Wilhelmus à Brakel, The Christian’s Reasonable Service Vol. 1, p. 323
The three possibilities of the “seat” of the image are: the body of man, the utility of man, or the soul of man. Wilhelmus states that the body cannot be the “seat” of the image because God has no body. Dominion cannot be the image because, he reasons, dominion flows from the fact that man is made in God’s image.
He goes on to explain how the image of God in the soul of man becomes the basis for dominion. First of all, man was created in the image, and not “in a purely natural state” without the image (p. 325). Further, the image wasn’t “bestowed upon him above and beyond his nature.” The image is “a natural element of man’s nature” (p. 326). This matters because it entails that “image-bearing” isn’t something that is imparted like a crown placed on a head. Instead, it is an element originally constituted in human nature, though not essential to it.
So, what then is the “image”? Wilhelmus states that it is the “goodness of man” or the “perfection of man, which consists in a faint resemblance to the communicable attributes of God” (p. 323). He uses the illustration of a painting. The soul’s nature–it’s spirituality, rationality, immortality, and various faculties (intellect, will, affections) form the canvas of the image. The soul’s form, or the painting itself, or “the true essence of the image of God” (p. 324) is its knowledge, righteousness, and holiness.

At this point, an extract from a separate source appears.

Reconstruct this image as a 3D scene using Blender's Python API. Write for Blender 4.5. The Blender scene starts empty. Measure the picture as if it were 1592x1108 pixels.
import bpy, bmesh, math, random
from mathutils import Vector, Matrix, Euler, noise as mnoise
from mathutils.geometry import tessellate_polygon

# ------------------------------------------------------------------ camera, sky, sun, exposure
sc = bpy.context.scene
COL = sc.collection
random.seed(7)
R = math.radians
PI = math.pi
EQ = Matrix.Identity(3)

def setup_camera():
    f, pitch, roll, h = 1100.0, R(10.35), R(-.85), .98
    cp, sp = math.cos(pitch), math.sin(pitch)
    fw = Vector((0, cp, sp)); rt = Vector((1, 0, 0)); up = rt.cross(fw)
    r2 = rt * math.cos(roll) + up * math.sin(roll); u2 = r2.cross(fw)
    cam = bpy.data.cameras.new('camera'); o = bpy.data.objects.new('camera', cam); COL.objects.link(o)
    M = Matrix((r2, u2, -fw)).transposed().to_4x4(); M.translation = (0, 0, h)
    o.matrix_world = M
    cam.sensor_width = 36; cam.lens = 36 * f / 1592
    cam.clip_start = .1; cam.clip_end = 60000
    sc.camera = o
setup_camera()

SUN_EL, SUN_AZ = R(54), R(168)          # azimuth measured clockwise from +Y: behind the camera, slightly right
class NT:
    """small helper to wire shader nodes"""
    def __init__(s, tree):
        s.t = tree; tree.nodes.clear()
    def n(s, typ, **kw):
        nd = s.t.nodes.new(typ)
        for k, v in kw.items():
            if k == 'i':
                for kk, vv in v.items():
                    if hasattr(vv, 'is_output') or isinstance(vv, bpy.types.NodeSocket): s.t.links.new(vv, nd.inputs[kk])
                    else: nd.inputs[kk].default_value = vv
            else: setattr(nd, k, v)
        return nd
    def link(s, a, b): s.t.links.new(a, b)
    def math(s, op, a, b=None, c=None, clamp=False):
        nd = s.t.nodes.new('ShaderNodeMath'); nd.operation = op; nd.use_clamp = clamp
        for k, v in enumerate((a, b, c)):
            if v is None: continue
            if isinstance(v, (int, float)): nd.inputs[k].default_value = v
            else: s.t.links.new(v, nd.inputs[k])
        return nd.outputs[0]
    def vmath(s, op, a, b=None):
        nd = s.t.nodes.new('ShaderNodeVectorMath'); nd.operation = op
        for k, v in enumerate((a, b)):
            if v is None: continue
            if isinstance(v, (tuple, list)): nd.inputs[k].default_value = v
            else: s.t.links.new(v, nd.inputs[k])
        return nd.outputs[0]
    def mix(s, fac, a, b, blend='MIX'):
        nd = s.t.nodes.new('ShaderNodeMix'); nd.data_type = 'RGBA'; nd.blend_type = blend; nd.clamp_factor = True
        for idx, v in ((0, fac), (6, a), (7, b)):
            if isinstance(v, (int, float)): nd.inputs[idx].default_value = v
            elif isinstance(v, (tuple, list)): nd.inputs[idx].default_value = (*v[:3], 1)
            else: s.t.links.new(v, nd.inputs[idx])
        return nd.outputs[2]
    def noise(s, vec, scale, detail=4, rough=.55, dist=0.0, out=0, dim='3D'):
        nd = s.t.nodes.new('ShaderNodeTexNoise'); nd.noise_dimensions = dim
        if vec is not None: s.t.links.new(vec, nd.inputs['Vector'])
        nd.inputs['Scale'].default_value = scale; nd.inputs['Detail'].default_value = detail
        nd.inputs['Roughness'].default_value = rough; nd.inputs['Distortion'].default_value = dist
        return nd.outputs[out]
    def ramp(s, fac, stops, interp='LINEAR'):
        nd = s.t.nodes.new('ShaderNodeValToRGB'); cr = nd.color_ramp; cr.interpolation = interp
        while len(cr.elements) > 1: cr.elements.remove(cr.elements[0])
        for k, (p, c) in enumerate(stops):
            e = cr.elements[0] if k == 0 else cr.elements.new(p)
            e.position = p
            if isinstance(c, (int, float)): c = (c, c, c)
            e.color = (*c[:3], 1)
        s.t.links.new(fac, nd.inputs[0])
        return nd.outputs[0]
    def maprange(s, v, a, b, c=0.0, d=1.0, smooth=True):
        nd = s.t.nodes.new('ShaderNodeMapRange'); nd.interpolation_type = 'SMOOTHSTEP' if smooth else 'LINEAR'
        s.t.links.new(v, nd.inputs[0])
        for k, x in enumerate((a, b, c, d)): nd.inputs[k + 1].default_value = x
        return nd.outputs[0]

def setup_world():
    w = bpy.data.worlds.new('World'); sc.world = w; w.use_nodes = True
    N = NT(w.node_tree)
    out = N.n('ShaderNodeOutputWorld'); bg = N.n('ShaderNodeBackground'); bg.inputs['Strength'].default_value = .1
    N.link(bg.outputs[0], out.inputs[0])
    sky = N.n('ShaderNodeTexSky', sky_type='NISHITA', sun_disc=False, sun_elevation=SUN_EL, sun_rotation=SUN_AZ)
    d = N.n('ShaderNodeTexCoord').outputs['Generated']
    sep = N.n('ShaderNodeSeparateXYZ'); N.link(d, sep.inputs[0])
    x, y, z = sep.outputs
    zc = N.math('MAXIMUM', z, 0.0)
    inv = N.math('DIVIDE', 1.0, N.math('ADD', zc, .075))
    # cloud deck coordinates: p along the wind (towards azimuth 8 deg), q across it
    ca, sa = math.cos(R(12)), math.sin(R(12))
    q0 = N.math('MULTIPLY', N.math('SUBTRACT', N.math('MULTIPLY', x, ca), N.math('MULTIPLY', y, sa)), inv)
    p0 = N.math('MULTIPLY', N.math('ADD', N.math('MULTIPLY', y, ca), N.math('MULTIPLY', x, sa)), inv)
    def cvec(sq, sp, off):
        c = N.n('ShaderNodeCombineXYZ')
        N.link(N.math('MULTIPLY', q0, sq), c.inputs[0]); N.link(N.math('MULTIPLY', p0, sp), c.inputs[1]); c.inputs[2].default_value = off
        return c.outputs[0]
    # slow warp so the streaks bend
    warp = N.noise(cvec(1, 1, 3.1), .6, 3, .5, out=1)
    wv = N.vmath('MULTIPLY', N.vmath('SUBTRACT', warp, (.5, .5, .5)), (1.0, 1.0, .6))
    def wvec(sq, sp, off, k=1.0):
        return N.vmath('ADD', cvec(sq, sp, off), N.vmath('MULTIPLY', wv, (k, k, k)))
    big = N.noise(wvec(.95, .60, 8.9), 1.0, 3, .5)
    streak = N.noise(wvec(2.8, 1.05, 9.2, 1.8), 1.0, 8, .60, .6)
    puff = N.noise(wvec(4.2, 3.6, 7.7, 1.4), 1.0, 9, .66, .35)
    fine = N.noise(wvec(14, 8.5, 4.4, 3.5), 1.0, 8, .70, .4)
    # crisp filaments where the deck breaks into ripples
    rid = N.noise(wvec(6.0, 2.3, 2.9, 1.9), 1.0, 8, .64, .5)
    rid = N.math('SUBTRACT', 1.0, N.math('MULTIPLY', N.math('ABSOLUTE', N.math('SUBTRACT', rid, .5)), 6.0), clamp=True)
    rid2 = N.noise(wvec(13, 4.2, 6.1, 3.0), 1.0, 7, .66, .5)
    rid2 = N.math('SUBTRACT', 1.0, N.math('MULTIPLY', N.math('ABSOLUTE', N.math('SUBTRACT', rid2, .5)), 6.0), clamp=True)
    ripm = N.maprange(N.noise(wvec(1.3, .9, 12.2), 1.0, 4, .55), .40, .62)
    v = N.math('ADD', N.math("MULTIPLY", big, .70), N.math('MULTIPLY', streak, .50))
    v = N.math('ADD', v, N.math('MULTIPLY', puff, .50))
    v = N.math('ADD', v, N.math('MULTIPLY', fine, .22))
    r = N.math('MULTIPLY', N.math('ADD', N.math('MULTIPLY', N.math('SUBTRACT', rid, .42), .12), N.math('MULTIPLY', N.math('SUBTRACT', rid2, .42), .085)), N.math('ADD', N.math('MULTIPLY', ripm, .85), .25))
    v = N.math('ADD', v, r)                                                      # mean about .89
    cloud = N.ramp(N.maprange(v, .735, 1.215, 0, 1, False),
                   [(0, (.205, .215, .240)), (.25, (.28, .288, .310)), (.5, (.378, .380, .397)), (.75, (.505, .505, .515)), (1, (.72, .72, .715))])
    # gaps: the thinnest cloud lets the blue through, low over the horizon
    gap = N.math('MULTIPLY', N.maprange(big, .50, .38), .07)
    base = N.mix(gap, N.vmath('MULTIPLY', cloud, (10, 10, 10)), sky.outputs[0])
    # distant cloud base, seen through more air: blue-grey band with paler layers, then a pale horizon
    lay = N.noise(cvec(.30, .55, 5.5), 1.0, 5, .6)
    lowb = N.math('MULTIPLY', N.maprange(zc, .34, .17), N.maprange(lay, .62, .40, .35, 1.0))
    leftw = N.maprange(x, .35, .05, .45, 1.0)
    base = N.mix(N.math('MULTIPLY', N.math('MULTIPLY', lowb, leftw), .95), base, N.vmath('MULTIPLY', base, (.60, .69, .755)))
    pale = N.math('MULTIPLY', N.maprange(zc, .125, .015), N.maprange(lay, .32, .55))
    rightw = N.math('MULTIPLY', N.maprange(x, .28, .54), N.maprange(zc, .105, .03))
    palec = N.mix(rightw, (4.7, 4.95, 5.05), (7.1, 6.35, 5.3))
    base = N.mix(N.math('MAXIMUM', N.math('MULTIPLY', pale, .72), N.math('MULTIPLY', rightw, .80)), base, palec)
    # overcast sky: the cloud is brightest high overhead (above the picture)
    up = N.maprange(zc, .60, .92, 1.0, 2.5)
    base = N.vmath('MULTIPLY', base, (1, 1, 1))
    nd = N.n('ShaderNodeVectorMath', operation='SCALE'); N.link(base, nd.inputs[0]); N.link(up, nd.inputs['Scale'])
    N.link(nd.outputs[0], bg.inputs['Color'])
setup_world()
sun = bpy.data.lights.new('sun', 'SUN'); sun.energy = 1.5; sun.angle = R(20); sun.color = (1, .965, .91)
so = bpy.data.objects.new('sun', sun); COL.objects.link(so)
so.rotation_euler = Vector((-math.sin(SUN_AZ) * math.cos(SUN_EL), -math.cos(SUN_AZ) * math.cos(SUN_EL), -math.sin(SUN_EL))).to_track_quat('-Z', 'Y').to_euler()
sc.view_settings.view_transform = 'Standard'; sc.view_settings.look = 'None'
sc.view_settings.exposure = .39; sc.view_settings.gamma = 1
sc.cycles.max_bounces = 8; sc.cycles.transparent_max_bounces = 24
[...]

In effect, Wilhelmus is saying that if you were to look simply at the “painting” without regard for the canvas, you would see un-fallen man’s perfect knowledge of God, his complete righteousness, his pure holiness, and this would be the “image” of God. You did not see what God is like, first of all in the works of man, but first of all in who man was in his innermost character. From this character, then, perfect dominion was exercised. This expressed the image, or was a consequence of the image.